Charles Lindbergh |
While recently in Dingle for a family gathering my Kennedy cousins from Baile Na Boc, a tiny village outside the town, told me a relative of mine had written a book about his life.
It is one of the marvelous aspects of The Gathering that family occasions such as our Kerry gathering greatly adds to the store of information on the family heritage.
In this case there is a direct reference in the book to my grandmother who I hardly knew, which was a wonderful bonus for me, especially as it happened on a magical day in Kerry long ago.
My relative’s name was Tomas O Cinneide and the book, entitled “The Wild Rover” published by Mercier Press covers an amazing life story from life in the little townland in West Kerry to his travels all over the world.
He was a lieutenant in the Irish army, a teacher, fisherman, a postman, and hard drinker who left Ireland at the age of 38 for a life of adventure in California.
He worked hard, was clearly a character and fell on some hard times. There are wonderful descriptions of his take on Haight Ashbury in San Francisco when the hippy movement started in the 1960s, a sad chapter on his decline into drinking and a restorative chapter at the end where he returns home, using the beautiful analogy of the salmon who always go back to die at the place they were spawned.

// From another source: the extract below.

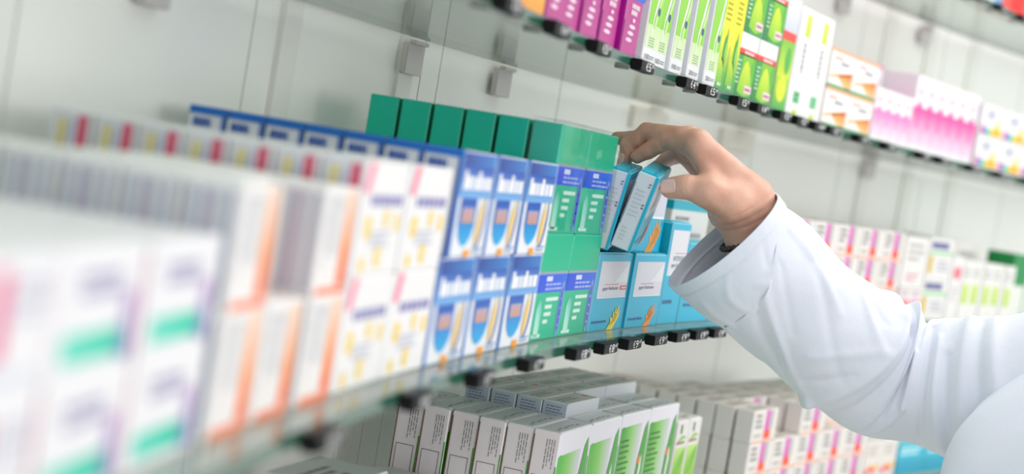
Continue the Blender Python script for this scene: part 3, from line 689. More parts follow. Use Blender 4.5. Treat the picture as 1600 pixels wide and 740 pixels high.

After his return he became a local character in West Kerry sought out by many students for his wonderful command of Irish.
A few paragraphs at the beginning of the book however, really caught my eye.
He is describing a day in May 1927 when he was visiting his aunt, my grandmother in the nearby village of Kilcooley. She and her husband Michael were raising 14 children on a small farm there.
That long ago day became very memorable to Tomas, one for a very personal reason, his first bike, the second for an earth-shattering world event that he witnessed.
He writes: “One day when I was about 13 or 14 I went off walking to the parish of Keel to visit my aunt, a sister of my father’s.
“She was married there to an O’Dowd man. A son of hers was studying for the priesthood in Louvain in Belgium at the time.”(That would be my uncle Father Patrick O’Dowd who spent his entire priestly ministry around Rapid City, South Dakota.)
“When I was getting ready to come home she called me aside and said to me “Tomas there is an old bicycle belonging to Padraig inside here and I don't think anyone will make use of it...take it away home with you. My heart leaped with joy.” But on his way home something extraordinary happened.
“I threw the bicycle up on my shoulder because it had only one wheel. Before I reached home I heard a noise to my right and heard a queer sound up in the sky that I had never heard from anything.
"Out in the distance I saw a bird. I stopped in wonder and gazed and gazed.”
It was no bird it was Charles Lindbergh on his epic flight on the Spirit of St Louis to Paris. Tomas said he passed so close overhead he could see him clearly waving.
It was May 20, 1927 the day my relative got his first bike from my grandmother -- and the day Charles Lindbergh flew almost directly over his head in perhaps the most historic flight ever.
What a family memory brought to life!